In 1987, on the Constitution’s bicentennial, Time magazine calculated that “of the 170 countries that exist today, more than 160 have written charters modeled directly or indirectly on the U.S. version.”
A quarter-century later, the picture looks very different. “The U.S. Constitution appears to be losing its appeal as a model for constitutional drafters elsewhere,” according to a new study by David S. Law of Washington University in St. Louis and Mila Versteeg of the University of Virginia.
The study, to be published in June in The New York University Law Review, bristles with data. Its authors coded and analyzed the provisions of 729 constitutions adopted by 188 countries from 1946 to 2006, and they considered 237 variables regarding various rights and ways to enforce them.
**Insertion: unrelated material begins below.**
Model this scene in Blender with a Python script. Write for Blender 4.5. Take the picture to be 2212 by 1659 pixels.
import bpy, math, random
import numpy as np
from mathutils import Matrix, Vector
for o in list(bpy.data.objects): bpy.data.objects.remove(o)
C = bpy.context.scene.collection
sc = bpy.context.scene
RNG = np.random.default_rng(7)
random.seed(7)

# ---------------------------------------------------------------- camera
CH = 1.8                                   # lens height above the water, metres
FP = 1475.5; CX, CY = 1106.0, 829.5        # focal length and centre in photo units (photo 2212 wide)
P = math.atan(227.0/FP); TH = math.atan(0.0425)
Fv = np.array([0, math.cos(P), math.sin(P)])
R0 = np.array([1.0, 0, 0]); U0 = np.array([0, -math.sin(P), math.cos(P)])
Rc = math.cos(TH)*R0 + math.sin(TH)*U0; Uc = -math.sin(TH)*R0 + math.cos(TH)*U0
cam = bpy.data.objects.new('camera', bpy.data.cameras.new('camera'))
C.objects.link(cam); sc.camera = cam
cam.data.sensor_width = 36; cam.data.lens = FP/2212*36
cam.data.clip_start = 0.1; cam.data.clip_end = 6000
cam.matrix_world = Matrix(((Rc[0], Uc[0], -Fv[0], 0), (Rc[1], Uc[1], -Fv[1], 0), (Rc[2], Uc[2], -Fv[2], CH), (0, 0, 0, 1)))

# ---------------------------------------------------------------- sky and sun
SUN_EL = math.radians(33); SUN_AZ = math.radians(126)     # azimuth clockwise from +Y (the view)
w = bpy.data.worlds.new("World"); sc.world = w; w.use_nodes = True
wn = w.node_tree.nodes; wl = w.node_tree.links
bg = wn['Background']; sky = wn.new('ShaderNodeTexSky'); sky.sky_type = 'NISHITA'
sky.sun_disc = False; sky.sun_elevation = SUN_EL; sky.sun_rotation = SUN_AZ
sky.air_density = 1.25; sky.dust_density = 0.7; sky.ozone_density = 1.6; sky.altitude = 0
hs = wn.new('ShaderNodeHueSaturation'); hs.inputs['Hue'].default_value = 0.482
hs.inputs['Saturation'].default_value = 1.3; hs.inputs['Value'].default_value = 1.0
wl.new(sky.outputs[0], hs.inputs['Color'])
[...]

“Among the world’s democracies,” Professors Law and Versteeg concluded, “constitutional similarity to the United States has clearly gone into free fall. Over the 1960s and 1970s, democratic constitutions as a whole became more similar to the U.S. Constitution, only to reverse course in the 1980s and 1990s.”
“The turn of the twenty-first century, however, saw the beginning of a steep plunge that continues through the most recent years for which we have data, to the point that the constitutions of the world’s democracies are, on average, less similar to the U.S. Constitution now than they were at the end of World War II.”